Thursday 13 August 2009

Land clearances

Reading a history of collective joy, I realise that my projects meet at root. The forces that drove us away from contact with the land also drove us away from play. All the things I instinctively hunger for are things that were part of normal life before the advent of contemporary capitalism as the dominant social and economic order.

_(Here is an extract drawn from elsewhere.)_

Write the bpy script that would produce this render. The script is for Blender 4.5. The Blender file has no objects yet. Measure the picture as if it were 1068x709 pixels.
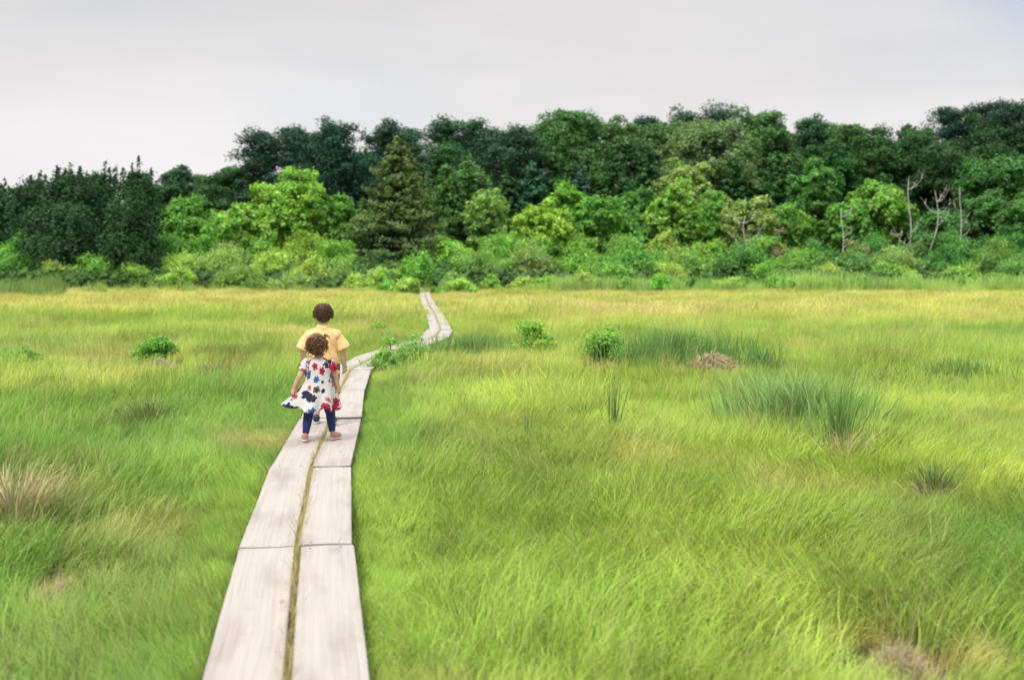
import bpy, bmesh, math, random
import numpy as np
from mathutils import Vector, Matrix

S = bpy.context.scene
COL = S.collection
rng = np.random.default_rng(11)
random.seed(5)

# ------------------------------------------------------------------ camera model (photo pixels 1068 x 709)
F, CX, CY, HOR, CAMH = 1200.0, 534.0, 354.5, 275.0, 1.5
PITCH = math.atan((CY - HOR) / F)
def ray(px, py):
    u, v = px - CX, CY - py
    cp, sp = math.cos(PITCH), math.sin(PITCH)
    return np.array([u, F * cp + v * sp, v * cp - F * sp])
def at(px, py, z=0.0):
    d = ray(px, py); t = (z - CAMH) / d[2]
    return d[0] * t, d[1] * t
def at_depth(px, py, Y):
    d = ray(px, py); t = Y / d[1]
    return d[0] * t, CAMH + d[2] * t

# ------------------------------------------------------------------ noise
def _h(ix, iy, seed):
    n = (ix.astype(np.int64) * 374761393 + iy.astype(np.int64) * 668265263 + seed * 974711) & 0x7fffffff
    n = ((n ^ (n >> 13)) * 1274126177) & 0x7fffffff
    return ((n ^ (n >> 16)) & 0xffff) / 65535.0
def vnoise(x, y, seed=0):
    x = np.asarray(x, float); y = np.asarray(y, float)
    ix, iy = np.floor(x), np.floor(y); fx, fy = x - ix, y - iy
    fx = fx * fx * (3 - 2 * fx); fy = fy * fy * (3 - 2 * fy)
    a = _h(ix, iy, seed); b = _h(ix + 1, iy, seed); c = _h(ix, iy + 1, seed); d = _h(ix + 1, iy + 1, seed)
    return (a * (1 - fx) + b * fx) * (1 - fy) + (c * (1 - fx) + d * fx) * fy
def fbm(x, y, seed=0, o=3):
    s, a, t = 0, 1.0, 0
    for i in range(o):
        s = s + a * vnoise(x * 2 ** i, y * 2 ** i, seed + i * 7); t += a; a *= .5
    return s / t
def sstep(a, b, x):
    t = np.clip((x - a) / (b - a), 0, 1); return t * t * (3 - 2 * t)

# ------------------------------------------------------------------ boardwalk line (centre of the gap between planks)
NODES = [(-.70, 3.35), (-1.150, 6.04), (-1.49, 8.45), (-1.76, 11.15), (-2.06, 13.7), (-2.30, 16.3), (-2.22, 18.7), (-1.88, 21.0),
         (-1.58, 23.6), (-1.64, 26.3), (-1.86, 29.0), (-2.09, 31.8), (-2.34, 34.7), (-2.62, 37.6), (-2.90, 40.6), (-3.18, 43.7),
         (-3.46, 46.9), (-3.75, 50.2), (-4.02, 53.6), (-4.30, 57.0), (-4.6, 60.5)]
def walk_dist(x, y):
    d = np.full(np.shape(x), 1e9)
    for (x0, y0), (x1, y1) in zip([(-.20, .5)] + NODES[:-1], NODES):
        dx, dy = x1 - x0, y1 - y0
        t = np.clip(((x - x0) * dx + (y - y0) * dy) / (dx * dx + dy * dy), 0, 1)
        d = np.minimum(d, np.hypot(x - x0 - t * dx, y - y0 - t * dy))
    return d
def ground(x, y):
    x = np.asarray(x, float); y = np.asarray(y, float)
    bump = (fbm(x * .35, y * .35, 3) - .5) * .22 + (fbm(x * 1.3, y * 1.3, 9) - .5) * .10
    wd = sstep(.3, 1.3, walk_dist(x, y)) if np.size(x) else 0
    z = -.17 + bump * (.25 + .75 * wd)
    return z + np.where(y > 64, .068 * (y - 64) * sstep(64, 74, y), 0)
def gz(x, y): return float(ground(np.array([x]), np.array([y]))[0])

# ------------------------------------------------------------------ helpers
def tag(o, label=None, cat=None, group=None, kind=None):
    if label: o['label'] = label
    if cat: o['category'] = cat
    if group: o['group'] = group
    if kind: o['kind'] = kind
    return o
def empty(name, loc, rz=0):
    o = bpy.data.objects.new(name, None); COL.objects.link(o)
    o.location = loc; o.rotation_euler = (0, 0, rz); o.empty_display_size = .2
    return o
def link(name, me, mat, parent=None, loc=(0, 0, 0)):
    o = bpy.data.objects.new(name, me); COL.objects.link(o); o.location = loc
    if mat and not me.materials: me.materials.append(mat)
    if parent: o.parent = parent
    return o
def mesh_np(name, V, Fc, attrs=None, smooth=False):
    """V (n,3); Fc list of arrays (m,k)"""
    me = bpy.data.meshes.new(name)
    V = np.asarray(V, np.float32)
    if not isinstance(Fc, list): Fc = [Fc]
    Fc = [np.asarray(f, np.int32) for f in Fc if len(f)]
    tot = sum(f.size for f in Fc); nf = sum(len(f) for f in Fc)
    me.vertices.add(len(V)); me.vertices.foreach_set('co', V.ravel())
    me.loops.add(tot); me.loops.foreach_set('vertex_index', np.concatenate([f.ravel() for f in Fc]))
    sizes = np.concatenate([np.full(len(f), f.shape[1]) for f in Fc])
    starts = np.concatenate([[0], np.cumsum(sizes)[:-1]]).astype(np.int32)
    me.polygons.add(nf); me.polygons.foreach_set('loop_start', starts)
    if smooth: me.polygons.foreach_set('use_smooth', np.ones(nf, bool))
    me.update(calc_edges=True)
    for k, a in (attrs or {}).items():
        at_ = me.attributes.new(k, 'FLOAT_VECTOR', 'POINT'); at_.data.foreach_set('vector', np.asarray(a, np.float32).ravel())
    me.validate()
    return me
def unit(v): return v / (np.linalg.norm(v, axis=-1, keepdims=True) + 1e-9)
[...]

Christianity was the first attack on wild and free community revelleries, singing, dancing, play and games. Capitalism was the second:


The explanation offered by Max Weber in the late nineteenth century and richly expanded on by the historians E.P. Thompson and Christopher Hill in the late twentieth is that the repression of festivities was, in a sense, a by-product of the emergence of capitalism. The middle classes had to learn to calculate, save, and 'defer gratification'; the lower classes had to be transformed into a disciplined, factory-ready, working class – meaning far fewer holidays and the new necessity of showing up for work sober and on time, six days a week. Peasants had worked hard too, of course, but in seasonally determined bursts; the new industrialism required ceaseless labour, all year round.” p100


The same capitalism that drove the laughter from the streets also drove the people from the land.


History tells us that in the process of industrial development, people move from rural areas to cities to find work. It makes it sound like it's voluntary. In my case, it was. I moved from Suffolk to London, via University and a bit of travelling, because work and life here is much more interesting.


But historically, the process was driven by the sword, according to McIntosh. Violence drove crofters from the land. Because, he says, we were too happy to work hard for industrial owners if we all had our own plot.



Some revealing quotes in Soil and Soul, p94:
Quote from 1815, Patrick Sellar, a lawyer:

"Lord and Lady Stafford were pleased humanely, to order a new arrangement of this Country. That the interior should be possessed by Cheviot [sheep] Shepherds and the people brought down to the coast and placed there in lots under the size of three arable acres, sufficient for the maintenance of an industrious family, but pinched enough to cause them turn their attention to the fishing [i.e. waged labour]. I presume to say that the proprietors humanely ordered this arrangement, because it surely was a most benevolent action, to put these barbarous hordes into a position where they could better associate together, apply to industry, educate their children, and advance in civilisation."

1912, Kenya - Lord Delamere:
"If... every native is to be a landholder of a sufficient area on which to establish himself, then the question of obtaining a satisfactory labour supply will never be settled."

1960, J.L. Sadie in the Economic Journal:
"Economic development of an underdeveloped people by themselves is not compatible with the maintenance of thier traditional customs and mores. A break with the latter is prerequsite to economic progress. What is needed is a revolution in the totality of social, cultural and religious institutions and habits, and thus in their psychological attitude, their philosophy and way of life. What is, therefore, required amounts in reality to social disorganisation. 
Unhappiness and discontentment in the sense of wanting more than is obtainable at any moment is to be generated. The suffering and dislocation that may be caused in the process may be objectionable, but it appears to be the price that has to be paid for economic development: the condition of economic progress."